Plans for Yonge-Dundas Square redevelopments can be likened to a freight train.

Two weeks ago, the Ontario Municipal Board held a public hearing at City Hall with more than 300 people in attendance, and not one credible voice opposed the plan.

The engineer of this show was councillor Kyle Rae, who tooted his whistle and organized a long list of supporters, including two ex-Toronto mayors, the president of Eaton’s, hotel owners, businessmen and restaurateurs.

Their message: the general deterioration of the area has made Yonge and Dundas into a “third world country: with an increased amount of “undesirables.” Families and tourists have come to fear the area, so it has to be cleaned up.

The solution, said former Toronto mayor David Crombie, is large-scale redevelopment. In its plans to do so, the city will take over the properties of businesses along the northeast and southeast corners of Yonge and Dundas. “We’re past a stage where we can do things incrementally,” he said.

Speakers, who went on oath, were clear as to what they wanted gone, naming panhandlers, the homeless, drug dealing and robberies as the major problems in the area.

Glen Miller, president and CEO of PenEquity, the firm who will build a theatre complex atop Ryerson’s underground parking lot, said outside the meeting that “right across the street [from Eaton Centre] is this corner with all these social ills.”
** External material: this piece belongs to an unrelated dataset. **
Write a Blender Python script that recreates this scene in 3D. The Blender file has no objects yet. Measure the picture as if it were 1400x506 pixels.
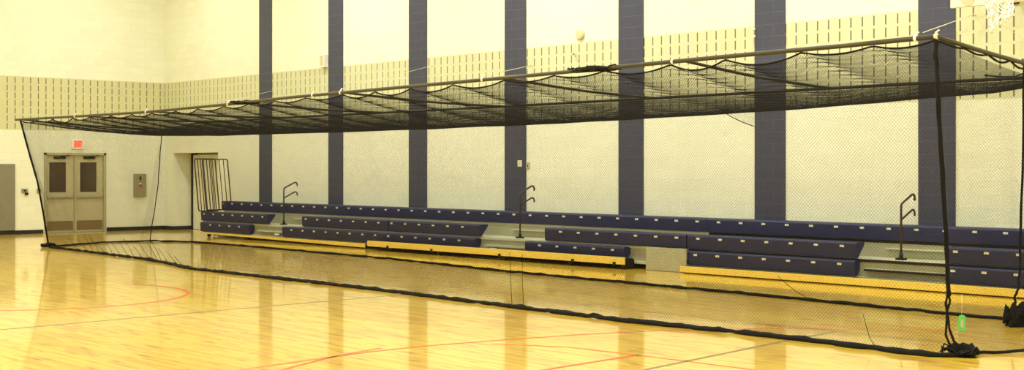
import bpy, bmesh, math, random
from mathutils import Vector, Matrix, noise

random.seed(7)
SC = bpy.context.scene
COL = SC.collection

# ------------------------------------------------------------------ camera
F_PX, YAW, Y0 = 1800.0, 0.8241, 229.94
CAM = Vector((34.6106, -18.4022, 1.7594))
FWD = Vector((-math.sin(YAW), math.cos(YAW), 0)); RGT = Vector((math.cos(YAW), math.sin(YAW), 0))
cd = bpy.data.cameras.new('camera'); cam = bpy.data.objects.new('camera', cd); COL.objects.link(cam)
cam.location = CAM; cam.rotation_euler = (math.pi / 2, 0, YAW)
cd.sensor_fit = 'HORIZONTAL'; cd.sensor_width = 36; cd.lens = 36 * F_PX / 1400
cd.shift_y = -(253 - Y0) / 1400; cd.clip_end = 200
SC.camera = cam


def ray(x, y):
    return FWD + RGT * ((x - 700) / F_PX) + Vector((0, 0, -(y - Y0) / F_PX))
def at_y(x, y, Y):
    d = ray(x, y); return CAM + d * ((Y - CAM.y) / d.y)
def at_x(x, y, X):
    d = ray(x, y); return CAM + d * ((X - CAM.x) / d.x)
def at_z(x, y, Z=0.0):
    d = ray(x, y); return CAM + d * ((Z - CAM.z) / d.z)
def lerp(a, b, t): return a + (b - a) * t
def interp(pts, x):
    if x <= pts[0][0]: return pts[0][1]
    for (a, va), (b, vb) in zip(pts, pts[1:]):
        if x <= b: return va + (vb - va) * (x - a) / (b - a)
    return pts[-1][1]


def srgb(r, g, b):
    f = lambda c: c / 255 / 12.92 if c / 255 <= .04045 else ((c / 255 + .055) / 1.055) ** 2.4
    return (f(r), f(g), f(b), 1)

# --------------------------------------------------------------- materials
def new_mat(name):
    m = bpy.data.materials.new(name); m.use_nodes = True
    nt = m.node_tree; nt.nodes.clear()
    out = nt.nodes.new('ShaderNodeOutputMaterial'); p = nt.nodes.new('ShaderNodeBsdfPrincipled')
    nt.links.new(p.outputs[0], out.inputs[0])
    return m, nt, p
def N(nt, t, **kw):
    n = nt.nodes.new(t)
    for k, v in kw.items(): setattr(n, k, v)
    return n
def math_n(nt, op, a, b=None, c=None):
    n = N(nt, 'ShaderNodeMath', operation=op)
    for i, v in enumerate((a, b, c)):
        if v is None: continue
        if isinstance(v, (int, float)): n.inputs[i].default_value = v
        else: nt.links.new(v, n.inputs[i])
    return n.outputs[0]
def mix_c(nt, fac, a, b):
    n = N(nt, 'ShaderNodeMix', data_type='RGBA')
    for i, v in ((0, fac), (6, a), (7, b)):
        if isinstance(v, (int, float, tuple)): n.inputs[i].default_value = v
        else: nt.links.new(v, n.inputs[i])
    return n.outputs[2]
def plain(name, col, rough=.5, metal=0., var=.12, scale=6., spec=.5, bump=0.):
    m, nt, p = new_mat(name)
    tc = N(nt, 'ShaderNodeTexCoord'); nz = N(nt, 'ShaderNodeTexNoise')
    nz.inputs['Scale'].default_value = scale; nz.inputs['Detail'].default_value = 5
    nt.links.new(tc.outputs['Object'], nz.inputs['Vector'])
    d = tuple(c * (1 - var) for c in col[:3]) + (1,); l = tuple(min(1, c * (1 + var)) for c in col[:3]) + (1,)
    nt.links.new(mix_c(nt, nz.outputs['Fac'], d, l), p.inputs['Base Color'])
    p.inputs['Roughness'].default_value = rough; p.inputs['Metallic'].default_value = metal
    p.inputs['Specular IOR Level'].default_value = spec
    if bump:
        b = N(nt, 'ShaderNodeBump'); b.inputs['Strength'].default_value = bump; b.inputs['Distance'].default_value = .01
        nt.links.new(nz.outputs['Fac'], b.inputs['Height']); nt.links.new(b.outputs[0], p.inputs['Normal'])
    return m
def emit(name, col, s):
    m, nt, p = new_mat(name)
    p.inputs['Base Color'].default_value = col; p.inputs['Emission Color'].default_value = col
    p.inputs['Emission Strength'].default_value = s
    return m

BAND0, BAND1, COURSE, SLOT = 2.78, 4.2024, .2032, .2105
def block_mat(name, axis, col, slots=False, mortar=.93, rough=.55, zoff=None, off=0.0):
    """painted concrete block laid in running bond; optional sound slots"""
    m, nt, p = new_mat(name)
    g = N(nt, 'ShaderNodeNewGeometry'); sx = N(nt, 'ShaderNodeSeparateXYZ'); nt.links.new(g.outputs['Position'], sx.inputs[0])
    u = math_n(nt, 'ADD', sx.outputs[axis], 50 * SLOT * 2 + off); v = math_n(nt, 'ADD', sx.outputs['Z'], 40 * COURSE - BAND0)
    cb = N(nt, 'ShaderNodeCombineXYZ'); nt.links.new(u, cb.inputs[0]); nt.links.new(v, cb.inputs[1])
    br = N(nt, 'ShaderNodeTexBrick'); br.offset = .5
    nt.links.new(cb.outputs[0], br.inputs['Vector'])
    for k, val in (('Scale', 1.0), ('Mortar Size', .006), ('Mortar Smooth', .3), ('Brick Width', SLOT * 2), ('Row Height', COURSE), ('Bias', 0.0)):
        br.inputs[k].default_value = val
    a = tuple(c * 1.02 for c in col[:3]) + (1,); b = tuple(c * .97 for c in col[:3]) + (1,)
    br.inputs['Color1'].default_value = a; br.inputs['Color2'].default_value = b
    br.inputs['Mortar'].default_value = tuple(c * mortar for c in col[:3]) + (1,)
    nz = N(nt, 'ShaderNodeTexNoise'); nz.inputs['Scale'].default_value = 45; nz.inputs['Detail'].default_value = 4
    nt.links.new(g.outputs['Position'], nz.inputs['Vector'])
    colr = br.outputs['Color']; h = math_n(nt, 'SUBTRACT', math_n(nt, 'MULTIPLY', nz.outputs['Fac'], .25), br.outputs['Fac'])
    if slots:
        fu = math_n(nt, 'ABSOLUTE', math_n(nt, 'SUBTRACT', math_n(nt, 'FRACT', math_n(nt, 'DIVIDE', u, SLOT)), .5))
        fv = math_n(nt, 'ABSOLUTE', math_n(nt, 'SUBTRACT', math_n(nt, 'FRACT', math_n(nt, 'DIVIDE', v, COURSE)), .5))
        mk = math_n(nt, 'MULTIPLY', math_n(nt, 'LESS_THAN', fu, .062), math_n(nt, 'LESS_THAN', fv, .385))
        colr = mix_c(nt, mk, colr, srgb(112, 104, 78)); h = math_n(nt, 'SUBTRACT', h, math_n(nt, 'MULTIPLY', mk, 2))
    nt.links.new(colr, p.inputs['Base Color']); p.inputs['Roughness'].default_value = rough
    bp = N(nt, 'ShaderNodeBump'); bp.inputs['Strength'].default_value = .35; bp.inputs['Distance'].default_value = .006
    nt.links.new(h, bp.inputs['Height']); nt.links.new(bp.outputs[0], p.inputs['Normal'])
    return m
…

Of immediate interest to Ryerson students is a possible Gould Street entrance to the Dundas subway station. An expansion of the station, paid for by developers, is a must, said Aaron Barberian, owner of Barberian’s Steak House and Yonge-Dundas Business Association representative. He anticipates the proposed theatre complex would bring 7,000 more commuters into the station on busy nights, requiring more exits.

Marilyn Bolton, spokesperson for the TTC, said the idea is “something that we’ve done before,” and the Yonge Street area is “a neighbourhood that calls for it.”

What these assorted business interests hope for is a return of the upper and middle-class shipper to the area.

“We need to create a destination for people to come to. People aren’t going to come because of the Gap alone,” said Ronald Soskolne, the city’s head planner for the project.

Expected to bring this change is the movie complex, which will also have space for large retailers and a public square, where the current city parking lot is. Underneath the square will be a new parking lot, with space for 250 cars.

Barberian said businesses also plan on sponsoring antique markets, farmer’s markets and ice carvings in the park.